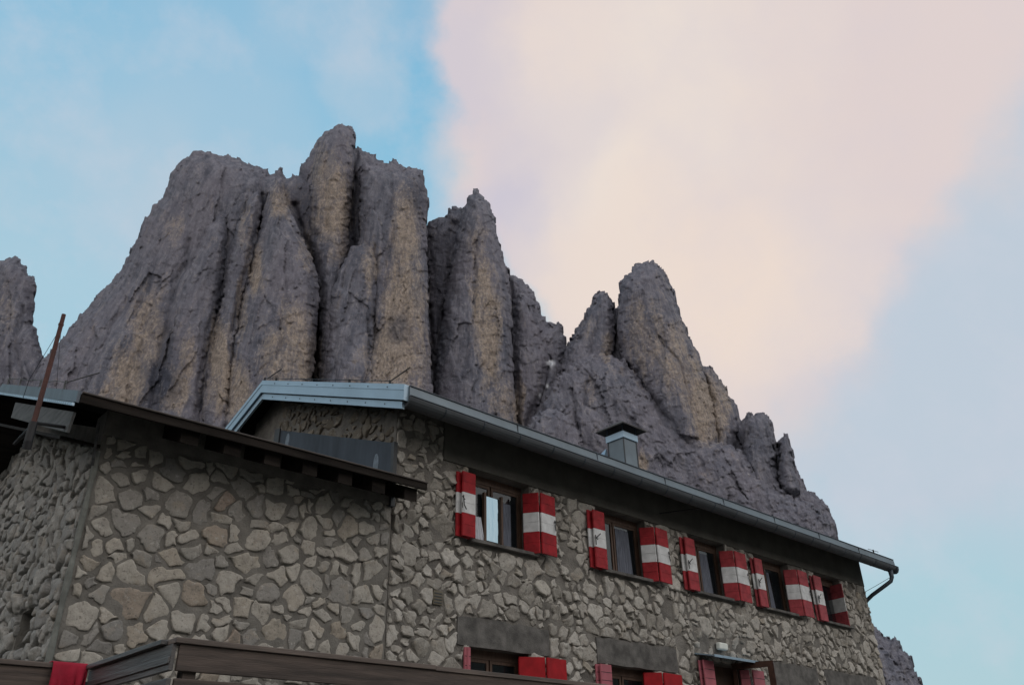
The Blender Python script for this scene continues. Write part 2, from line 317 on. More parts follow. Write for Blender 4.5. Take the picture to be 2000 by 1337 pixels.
LAY = {
 'left': [dict(D=700, W=60, R=60, rough=1, sh=-.1, poly=[(-90, 600), (-50, 530), (-20, 518), (0, 508), (15, 505), (28, 501), (40, 505), (42, 515), (52, 520), (55, 535), (68, 541), (69, 560), (66, 600), (62, 632), (72, 640), (76, 665), (84, 695), (110, 760), (150, 900), (190, 1660), (-160, 1660), (-130, 800)])],
 'main': [
  dict(D=655, W=80, R=70, rough=1, sh=.2, poly=[(40, 1660), (45, 800), (70, 730), (84, 700), (105, 680), (130, 650), (160, 612), (185, 585), (205, 560), (220, 545), (235, 528), (255, 490), (270, 462), (285, 425), (300, 400), (318, 385), (325, 365), (335, 340), (345, 325), (360, 310), (375, 297), (395, 296), (430, 302), (450, 303), (465, 310), (480, 318), (500, 325), (514, 333), (520, 327), (527, 340), (535, 340), (543, 327), (551, 330), (557, 345), (565, 348), (575, 340), (585, 342), (587, 325), (600, 310), (612, 290), (622, 270), (635, 258), (650, 253), (655, 243), (667, 241), (678, 247), (690, 250), (694, 262), (694, 287), (705, 291), (715, 298), (725, 303), (732, 300), (735, 312), (748, 316), (750, 322), (762, 322), (768, 309), (778, 316), (790, 327), (820, 329), (829, 342), (830, 365), (837, 385), (834, 430), (835, 500), (838, 600), (842, 700), (846, 760), (870, 900), (900, 1660)]),
  dict(D=625, W=90, R=80, rough=1, sh=.32, poly=[(30, 1660), (50, 800), (80, 735), (110, 690), (165, 622), (190, 600), (225, 555), (240, 535), (260, 500), (276, 462), (290, 430), (306, 404), (322, 388), (333, 360), (350, 330), (372, 306), (400, 304), (450, 315), (490, 335), (506, 350), (512, 400), (500, 462), (482, 534), (470, 592), (450, 700), (440, 800), (470, 1660)]),
  dict(D=606, W=60, R=45, rough=1, sh=.3, poly=[(300, 1660), (290, 900), (306, 760), (322, 690), (340, 600), (360, 540), (375, 500), (400, 440), (430, 420), (447, 440), (438, 525), (424, 610), (405, 690), (392, 800), (420, 1660)]),
  dict(D=600, W=70, R=42, rough=1, sh=.18, poly=[(410, 1660), (395, 800), (412, 690), (432, 600), (446, 520), (460, 450), (480, 400), (502, 370), (512, 400), (503, 465), (485, 540), (470, 600), (462, 700), (455, 820), (480, 1660)]),
  dict(D=598, W=120, R=85, rough=1, sh=.02, poly=[(440, 1660), (430, 850), (440, 740), (456, 660), (470, 600), (486, 538), (503, 470), (512, 420), (524, 372), (538, 345), (552, 350), (560, 400), (574, 428), (588, 458), (604, 490), (619, 528), (624, 570), (620, 640), (612, 714), (606, 800), (610, 1660)]),
  dict(D=620, W=95, R=48, rough=1, sh=0, poly=[(606, 430), (606, 370), (612, 322), (623, 278), (640, 260), (655, 247), (670, 245), (689, 254), (692, 288), (690, 340), (684, 420), (682, 480), (675, 540), (668, 600), (666, 700), (668, 900), (614, 900), (622, 700), (624, 600), (617, 525), (608, 480)]),
  dict(D=612, W=110, R=60, rough=1, sh=-.03, poly=[(702, 420), (704, 350), (712, 318), (735, 322), (765, 318), (790, 330), (824, 333), (829, 365), (835, 387), (832, 430), (834, 500), (837, 600), (841, 700), (845, 770), (862, 900), (900, 1660), (660, 1660), (690, 700), (700, 560)]),
  dict(D=597, W=80, R=45, rough=1, sh=.05, poly=[(648, 575), (666, 520), (688, 484), (708, 476), (728, 482), (742, 520), (738, 600), (734, 700), (742, 800), (740, 1660), (610, 1660), (632, 800), (640, 680)]),
  dict(D=585, W=50, R=40, rough=1.6, sh=.3, poly=[(560, 1660), (600, 850), (640, 790), (700, 745), (780, 740), (840, 770), (880, 830), (920, 1660)])],
 'spire': [
  dict(D=690, W=70, R=60, rough=1.3, sh=-.05, poly=[(820, 1660), (826, 700), (830, 440), (836, 434), (850, 428), (870, 425), (878, 410), (887, 403), (905, 404), (930, 400), (950, 500), (985, 530), (998, 535), (1010, 540), (1030, 555), (1045, 580), (1058, 605), (1066, 628), (1080, 632), (1085, 634), (1089, 625), (1098, 642), (1107, 658), (1106, 690), (1110, 760), (1130, 900), (1200, 1660)]),
  dict(D=650, W=120, R=62, rough=1, sh=-.05, poly=[(895, 440), (903, 408), (911, 400), (913, 384), (922, 378), (925, 369), (933, 368), (939, 378), (943, 385), (955, 396), (965, 426), (969, 455), (977, 482), (984, 508), (994, 526), (995, 560), (998, 600), (1002, 700), (1012, 850), (1060, 1660), (780, 1660), (835, 850), (846, 760), (862, 640), (880, 520)]),
  dict(D=672, W=60, R=50, rough=1.4, sh=-.1, poly=[(1000, 590), (1018, 570), (1034, 580), (1050, 620), (1062, 660), (1074, 700), (1060, 770), (1040, 830), (1040, 1660), (990, 1660), (1000, 800), (1000, 680)])],
 'right': [
  dict(D=690, W=70, R=70, rough=1.4, sh=-.3, poly=[(1000, 1660), (1010, 850), (1060, 760), (1090, 700), (1107, 674), (1125, 645), (1140, 620), (1147, 600), (1157, 592), (1163, 575), (1175, 567), (1188, 572), (1197, 590), (1202, 608), (1207, 600), (1208, 575), (1213, 545), (1229, 535), (1232, 525), (1250, 514), (1275, 511), (1290, 518), (1303, 540), (1315, 565), (1325, 600), (1335, 630), (1345, 655), (1365, 690), (1372, 715), (1390, 718), (1405, 740), (1425, 770), (1440, 798), (1445, 820), (1455, 822), (1460, 808), (1475, 806), (1495, 808), (1507, 822), (1512, 850), (1519, 880), (1523, 862), (1528, 850), (1535, 847), (1541, 862), (1550, 890), (1555, 915), (1568, 935), (1572, 955), (1590, 962), (1605, 975), (1620, 1000), (1632, 1020), (1632, 1042), (1640, 1080), (1668, 1150), (1700, 1215), (1712, 1228), (1725, 1240), (1742, 1246), (1745, 1238), (1750, 1240), (1757, 1258), (1770, 1272), (1781, 1290), (1785, 1308), (1796, 1325), (1805, 1345), (1850, 1660)]),
  dict(D=655, W=120, R=75, rough=1, sh=-.25, poly=[(1203, 640), (1209, 590), (1214, 550), (1234, 532), (1252, 518), (1275, 515), (1289, 521), (1301, 543), (1313, 568), (1323, 603), (1333, 634), (1343, 658), (1362, 692), (1372, 720), (1392, 780), (1405, 850), (1410, 950), (1340, 960), (1300, 860), (1250, 760), (1215, 700)]),
  dict(D=665, W=50, R=40, rough=1.2, sh=-.25, poly=[(1372, 722), (1390, 722), (1403, 742), (1422, 772), (1437, 800), (1442, 830), (1430, 900), (1400, 900), (1385, 820)]),
  dict(D=662, W=60, R=34, rough=1.2, sh=.2, poly=[(1118, 668), (1128, 648), (1142, 624), (1150, 602), (1160, 595), (1165, 579), (1175, 571), (1187, 576), (1195, 594), (1200, 615), (1200, 670), (1190, 740), (1110, 760), (1100, 720)]),
  dict(D=640, W=90, R=110, rough=1.7, sh=-.45, poly=[(1000, 1660), (1025, 860), (1060, 790), (1090, 735), (1130, 700), (1170, 690), (1215, 700), (1270, 765), (1310, 810), (1360, 850), (1400, 862), (1450, 880), (1500, 935), (1550, 970), (1590, 985), (1618, 1012), (1626, 1040), (1640, 1110), (1690, 1225), (1740, 1275), (1790, 1360), (1840, 1660)]),
  dict(D=622, W=60, R=55, rough=1.5, sh=.3, poly=[(1000, 1660), (1015, 870), (1038, 820), (1065, 800), (1095, 798), (1120, 815), (1138, 850), (1150, 900), (1190, 1000), (1200, 1660)]),
  dict(D=648, W=60, R=36, rough=1.3, sh=-.1, poly=[(1452, 880), (1456, 830), (1463, 812), (1476, 809), (1494, 811), (1505, 825), (1511, 870), (1518, 930), (1530, 990), (1470, 1000), (1448, 940)]),
  dict(D=646, W=50, R=20, rough=1.2, sh=-.1, poly=[(1521, 900), (1526, 860), (1534, 851), (1540, 864), (1549, 895), (1553, 920), (1560, 960), (1530, 970), (1520, 930)])]}
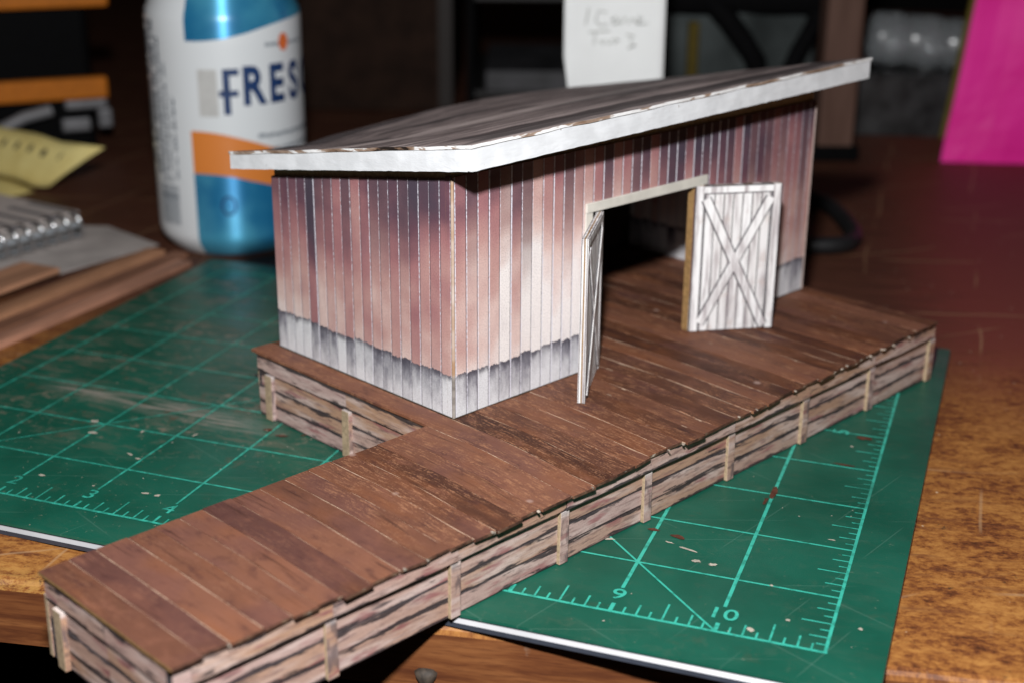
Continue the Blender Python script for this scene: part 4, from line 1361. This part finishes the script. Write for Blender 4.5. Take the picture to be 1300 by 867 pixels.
b.build('cap', plain('pale_cap', (.50, .51, .54), .25, .6), BT, smooth=True)
# pink bag and yellow folder behind it
BAG = empty('gift_bag', (12.6, 22.3, DT + .002), R(21))
tag(BAG, 'bright magenta paper bag with a pale grey emblem at the right edge', 'bag')
t = NT('magenta_paper')
cr = t.noise(t.vec(t.mul(t.x, .5), 0.0, t.mul(t.z, .7)), 1.0, 3)
M_PINK = t.done(t.mix(t.ss(cr, .3, .7), (.88, .020, .33), (.97, .030, .39)), .5, .35)
b = MB()
rows = []
prof = [(-2.28, 0.0), (-2.25, -.05)] + [(-2.1 + 5.2 * k / 14, -.05 - .22 * math.sin(math.pi * (k + .5) / 15)) for k in range(15)] + [(3.2, 0.0), (3.25, .1), (3.2, 2.2), (0, 2.3), (-1.3, 2.0), (-2.20, .1)]
for i in range(22):
    z = 8.0 * i / 21
    rows.append([(x * (1 + .0 * z) + .118 * z * (1 if x < 0 else .55) , y + .10 * z * (.3 if y < 1 else -.25) + .09 * mnoise.noise(Vector((x * .9, z * .8, 1))), z) for x, y in prof])
b.grid(rows, closed=True)
b.face(list(reversed(rows[0])))
b.build('bag_body', M_PINK, BAG, smooth=False, bevel=.03)
b = MB()
out = [(-.62, 2.2), (1.5, 2.15), (2.0, 5.4), (.30, 5.6), (-.16, 3.8)]
zq = lambda x, z: -.43 + .03 * z
b.face([(x, zq(x, z), z) for x, z in out])
o = b.build('emblem', plain('pale_grey_print', (.55, .47, .52), .5), BAG)
o.modifiers.new('thick', 'SOLIDIFY').thickness = .01 * S
b = MB()
b.hexa([(-2.12, .9, 0), (1.5, .9, 0), (1.5, 1.05, 0), (-2.12, 1.05, 0), (-1.22, .9, 8), (2.4, .9, 8), (2.4, 1.05, 8), (-1.22, 1.05, 8)])
q = b.build('folder', plain('yellow_folder', (.15, .11, .01), .6), None, bevel=.01)
q.location = (12.6 * S, (22.3 + 1.7) * S, (DT + .002) * S); q.rotation_euler = (0, 0, R(21))
tag(q, 'thin mustard yellow folder standing behind the magenta bag', 'folder')
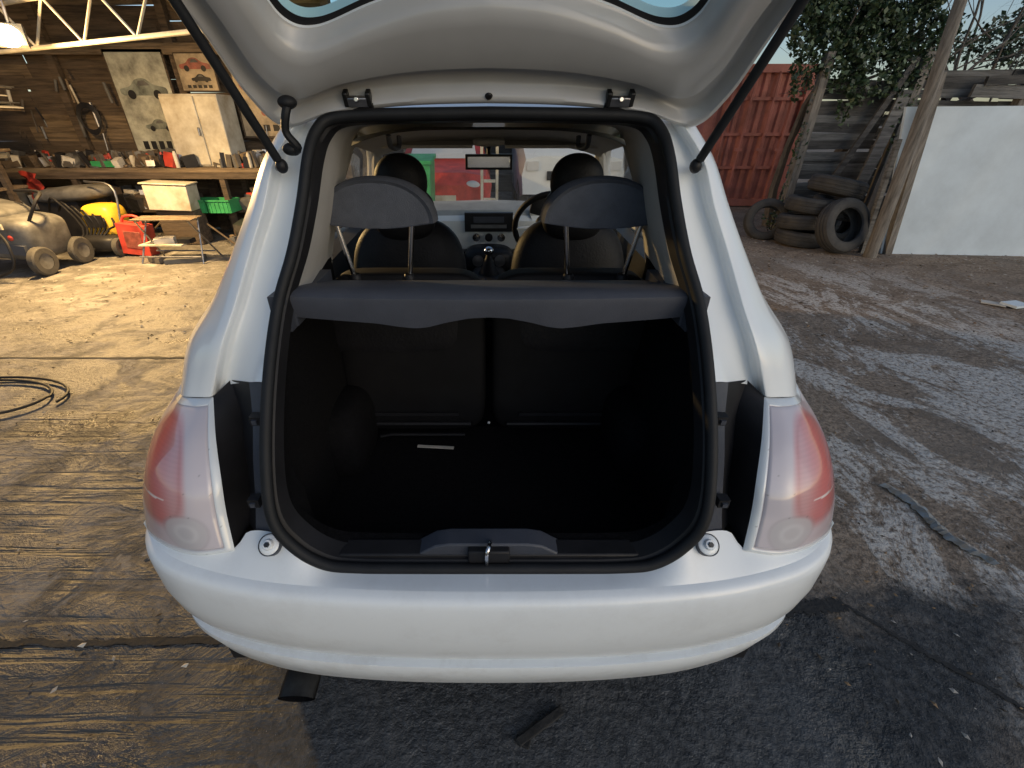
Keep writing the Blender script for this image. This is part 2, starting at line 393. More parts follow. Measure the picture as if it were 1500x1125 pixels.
mb=MB(); mb.grid(P,lmat,mirror=True)
o=part(mb,'tail_lamps',sharp=60)
ca=o.data.color_attributes.new('lens','FLOAT_COLOR','POINT')
cu=.48+.06*(vv-.5); cv=.55
rr=(np.abs((uu-cu)/.25)**2.6+np.abs((vv-cv)/.38)**2.6)**(1/2.6)
red=1-ss(.80,1.10,rr)
r2=np.sqrt(((uu-.27)/.15)**2+((vv-.17)/.12)**2)
clear=np.clip(1-ss(.85,1.0,r2),0,1)
base=np.array([.60,.55,.58]); rc=np.array([.60,.17,.16]); ed=np.array([.72,.76,.78])
colr=base[None,None]*(1-red[...,None])+rc[None,None]*red[...,None]
core=np.exp(-(((uu-cu-.04)/.07)**2))*red*ss(.2,.4,vv)
colr=colr*(1-.6*core[...,None])+np.array([.72,.13,.11])*.6*core[...,None]
milky=np.clip(np.exp(-(((uu-cu+.17)/.08)**2))*red,0,1)[...,None]*.65; colr=colr*(1-milky)+np.array([.62,.44,.45])*milky
rib=(.5+.5*np.sin(vv*220))[...,None]*red[...,None]*.07; colr=colr*(1-rib)
dk=np.exp(-((rr-.86)/.05)**2)[...,None]*.22; colr=colr*(1-dk)+np.array([.35,.10,.10])*dk
colr=colr*(1-clear[...,None]*.85)+np.array([.52,.50,.51])*clear[...,None]*.85
ring=np.exp(-((r2-1.0)/.08)**2)[...,None]*.35; colr=colr*(1-ring)+np.array([.34,.32,.33])*ring
ring=np.exp(-((r2-.45)/.12)**2)[...,None]*.35; colr=colr*(1-ring)+np.array([.72,.71,.71])*ring
pinkish=(np.exp(-((rr-1.15)/.16)**2)*ss(.3,.6,uu))[...,None]*.5; colr=colr*(1-pinkish)+np.array([.60,.38,.39])*pinkish
line=((abs(vv-.38+.03*(uu-.5))<.006)&(uu>.38)&(uu<.62))[...,None]; colr=np.where(line,np.array([.85,.75,.72]),colr)
gr=np.exp(-((edge-.065)/.008)**2)[...,None]*.5; colr=colr*(1-gr)+np.array([.35,.33,.35])*gr
rim=(edge<.06)[...,None]; colr=np.where(rim,ed,colr)
spk=rng.random((nr,nc,1))>.997; colr=np.where(spk,colr*.6,colr)
flat=colr.reshape(-1,3); flat=np.vstack([flat,flat]); ar=np.ones((len(flat),4)); ar[:,:3]=flat
ca.data.foreach_set('color',ar.reshape(-1))
ds=np.concatenate([np.linspace(.70,1.55,60),np.linspace(1.6,2.9,20),np.linspace(2.95,3.85,60),np.linspace(3.88,4.0,8)])
topd=[.70,.78,.82,.87,.92,.96,1.2,1.6,2.2,2.9,3.4,3.8,4.0]
topz=[.63,.635,.70,.78,.84,.88,.90,.93,.94,.95,.90,.80,.72]
topx=[.795,.805,.803,.793,.778,.762,.787,.79,.79,.77,.74,.70,.64]
G=[]
for dd in ds:
    tz=np.interp(dd,topd,topz); tx=np.interp(dd,topd,topx)
    bz=.27
    for wc in (1.12,3.42):
        q=.335**2-(dd-wc)**2
        if q>0: bz=max(bz,.29+math.sqrt(q))
    bz=min(bz,tz-.02)
    f=lambda z:np.interp(z,[.2,.28,.45,.62,.8,.95],[.76,.775,.808,.812,.80,.785])
    row=[]
    k=1-max(0,(dd-3.5)/.5)**2*.12
    for s_ in np.linspace(0,1,16):
        z=bz+(tz-bz)*s_; x=tx+(f(z)-f(tz))
        row.append((x*k,dd,z))
    G.append(row)
part(MB().grid(G,paint,mirror=True),'body_sides',sharp=40)
rd=[1.085,1.2,1.42,1.7,2.0,2.28]; rw=[.36,.44,.50,.54,.55,.53]; rz=[1.43,1.445,1.455,1.435,1.40,1.345]; rcz=[.01,.02,.03,.045,.045,.04]
rows=[]
for a,b_,c,e in zip(rd,rw,rz,rcz):
    rows.append([(b_*x,a,c+e*(1-x*x)-(0.03 if abs(x)>.99 else 0)) for x in (-1,-.93,-.7,-.35,0,.35,.7,.93,1)])
part(MB().grid(loft(rows,30,50),paint),'roof')
rows=[]
for a,z,b_ in zip([2.86,3.1,3.4,3.7,3.88,3.98,4.02,4.0],[1.0,.985,.94,.86,.77,.62,.42,.27],[.765,.755,.735,.70,.66,.60,.56,.54]):
    rows.append([(b_*x,a-.12*x*x*(a>3.6),z-.06*x*x-(.03*abs(x)**6)) for x in np.linspace(-1,1,9)])
part(MB().grid(loft(rows,30,40),paint),'bonnet')
mb=MB()
for sx in (-1,1):
    mb.tube(cr([(sx*.47,1.42,1.44),(sx*.53,1.7,1.41),(sx*.55,2.0,1.38),(sx*.54,2.28,1.33),(sx*.63,2.6,1.15),(sx*.72,2.9,.97)],20),.028,paint)
    mb.tube([(sx*.545,1.80,1.40),(sx*.68,1.80,1.15),(sx*.785,1.80,.93)],.03,blkpl)
part(mb,'window_pillars')
mb=MB()
mb.grid([[(x,y,z) for x,y,z in ((.46,1.42,1.44),(.60,1.36,1.2),(.77,1.25,.93))],[(x,y,z) for x,y,z in ((.55,2.0,1.39),(.66,2.0,1.18),(.785,2.0,.94))],[(x,y,z) for x,y,z in ((.54,2.28,1.33),(.64,2.5,1.14),(.77,2.88,.96))]],glass,mirror=True)
part(mb,'side_windows')
rows=[[(x*.53,2.28,1.375-.03*x*x) for x in np.linspace(-1,1,13)],[(x*.74,2.92-.10*x*x,1.0-.03*x*x) for x in np.linspace(-1,1,13)]]
part(MB().grid(rows,glass),'windscreen')
mb=MB()
for sx in (-1,1):
    for wc in (1.12,3.42):
        rt=(0,math.pi/2,0)
        prof=[(.19,-.085),(.24,-.092),(.275,-.088),(.293,-.07),(.297,0),(.293,.07),(.275,.088),(.24,.092),(.19,.085)]
        mb.lathe(prof,(sx*.71,wc,.297),tyre,rot=rt,n=40)
        mb.lathe([(.195,-.085),(.19,-.06),(.195,.085),(.185,.085),(.17,.05),(.05,.06),(.0,.065)] if sx>0 else [(.195,.085),(.195,-.085),(.185,-.085),(.17,-.05),(.05,-.06),(.0,-.065)],(sx*.71,wc,.297),silver,rot=rt,n=40)
part(mb,'wheels')
mb=MB().box((0,2.25,.30),(1.3,3.3,.10),blkpl)
mb.box((0,.66,.30),(1.2,.12,.06),blkpl)
part(mb,'underbody')
mb=MB()
e=[(-.475,.528,.200),(-.475,.62,.21),(-.45,.9,.24)]
mb.tube(e,.046,dsteel,n=24,cap=False,flat=.45); mb.tube(e,.041,blk,n=24,cap=False,flat=.42)
part(mb,'exhaust')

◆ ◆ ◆

_GIVEN TASK_
Look through the entries above and report the number of lines that contain "from". Write only the number.

_EXERCISE OUTPUT_
2